Supreme Court Nixes Foreigners' Suits In U.S. Courts

by Marc S. Reisch
June 21, 2004 | APPEARED IN VOLUME 82, ISSUE 25

In a case involving vitamin price fixing, the U.S. Supreme Court ruled that non-U.S. claimants cannot sue international companies in U.S. courts for antitrust violations occurring abroad.

But the Supreme Court left an opening for foreign plaintiffs. It sent back to a lower court the question of whether price-fixing arrangements in the U.S. led to higher vitamin prices for foreign buyers. If so, then foreign buyers now pressing a class-action lawsuit against BASF, Roche, Aventis, and others may still be able to continue their case.

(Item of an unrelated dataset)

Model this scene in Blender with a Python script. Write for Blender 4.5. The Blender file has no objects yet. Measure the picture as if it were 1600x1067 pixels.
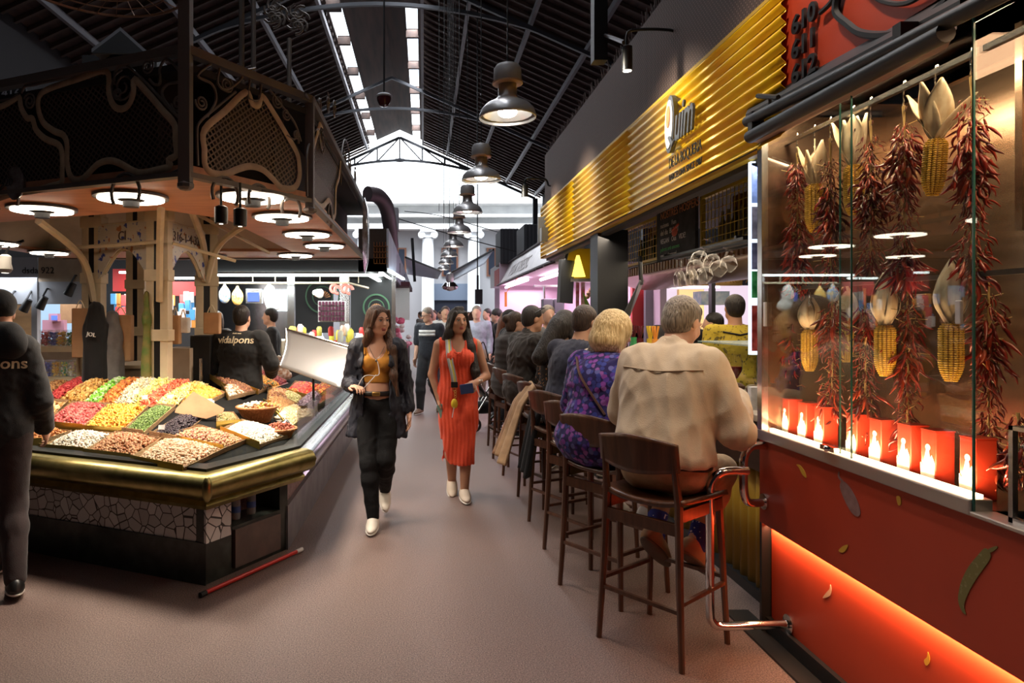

Vitamin makers have been on the defensive since 1999 when U.S. and European authorities convicted many of participating in an international price-fixing cartel. For now, however, the court’s ruling is a victory for the vitamin makers, who are subjects of a suit brought by buyers in Australia, Ecuador, Panama, and Ukraine.

The ruling is also a victory for other multinationals. Many big firms feared international plaintiffs would sue in U.S. courts to wrest big settlements—and the treble damages allowed under U.S. law—for transgressions outside the U.S.

The court's decision should also make a number of foreign governments happy. They have complained that suits like those brought by vitamin buyers operating outside of the U.S. usurped their authority. The justices agreed that U.S. courts ought to avoid unreasonable interference with the sovereign authority of other nations.